If you take a purely Industrial Age view of such a product, you will want to market the differentiating features. You will want to produce a checklist of features and show that your new product has one or more boxes ticked which the competition cannot offer. This is the traditional way of marketing manufactured products. However, with the Information Appliance the message is different. The message is hard to communicate. The product has less features because it has what you need and won't confuse you with what you don't need. The problem for the marketing people is defining, "don't need". A persuasive marketeer from the competition can always persuade you that you "need" something. In the Industrial Age this didn't matter because the revenue was made at the point of sale. Little regard was given to the after market effects. So manufacturer simply added more and more features. They didn't care whether people really needed them, they would simply persuade them that they did, in order to make the sale.

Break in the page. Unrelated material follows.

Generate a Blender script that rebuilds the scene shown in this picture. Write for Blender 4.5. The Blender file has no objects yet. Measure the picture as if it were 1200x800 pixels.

Usability is directly related to Usage which is directly related to Revenue

In the Information Age, we seldom expect to make revenue from selling the appliance. Telephone operators will give you equipment for almost no cost, because they want you to make phone calls. They make their revenue through usage. In the telecoms business there are two models for revenue growth. They are really simple: sell more phone lines, grow the subscriber base; make existing subscribers use the phone more. Information Appliances are all about encouraging usage. Wireless carriers make their revenue from encouraging usage of internet enabled phones and PDAs.

Let us make no mistake that usability and usage are directly related. The harder something is to use, the less people will use it. In fact a bad experience with a service may encourage a User never to try again. So the operator can claim to have a large number of subscribers but if usage is low then they really aren't making money and the large subscriber base is essentially useless.

Usability Studies are the Answer

So all the rules have changed. You cannot differentiate on features (or more accurately, quantity of features) and you cannot offer a product which is so poorly focused that it will appeal to a mass audience. Alan Cooper (and others) have shown that a bland product will fail to impress compared to a highly targeted product. Information Appliances need to be designed for highly targeted audiences. However, you still need some way of easily communicating to a senior manager who may just have recently escaped from the dinosaur park in the rust belt. Numbers are generally what communicate best in the fast paced, low attention span world of the executive. Numbers of features won't deliver what you need. You will only look bad. However, numbers from a Usability Study can be the answer.

The great advantage of the web world is its speed and the ease of access to material. If you want to see what your competitor is doing, you simply hit their URL. In the web world of short product cycles and quick time to market, the developer is rarely more than 3 months ahead of the current offering at the website. So, it is fair to say that what the competition has on show is not far behind the state-of-their-art.

To get the figures you need, you will have to conduct formal studies. These will need to be task based studies. Why Task Based? Well the answer to this is simple. Usage of devices is related to usability but it is also related to delivering real value by helping a User to achieve her goal. Tasks are what a User does in order to deliver a goal. So select a series of tasks for the target Users or product audience and test them. Test them against your own design and test them against your competitors'.

What you need is a positive result that shows your product is easier to use. This shouldn't be difficult if you have been following a User Centered Design process using all the latest techniques described or reviewed at uidesign.net. Finally, collate your figures and present to management.

So you can prove that your design is differentiated. It is differentiated by ease of use, and delivery of relevant functionality when and where the User needs it. As Alan Cooper said, "The issue is not complexity", the issue is Appropriateness. Show management that your design is more appropriate to the target audience then let them worry how to market that to an Information Age audience.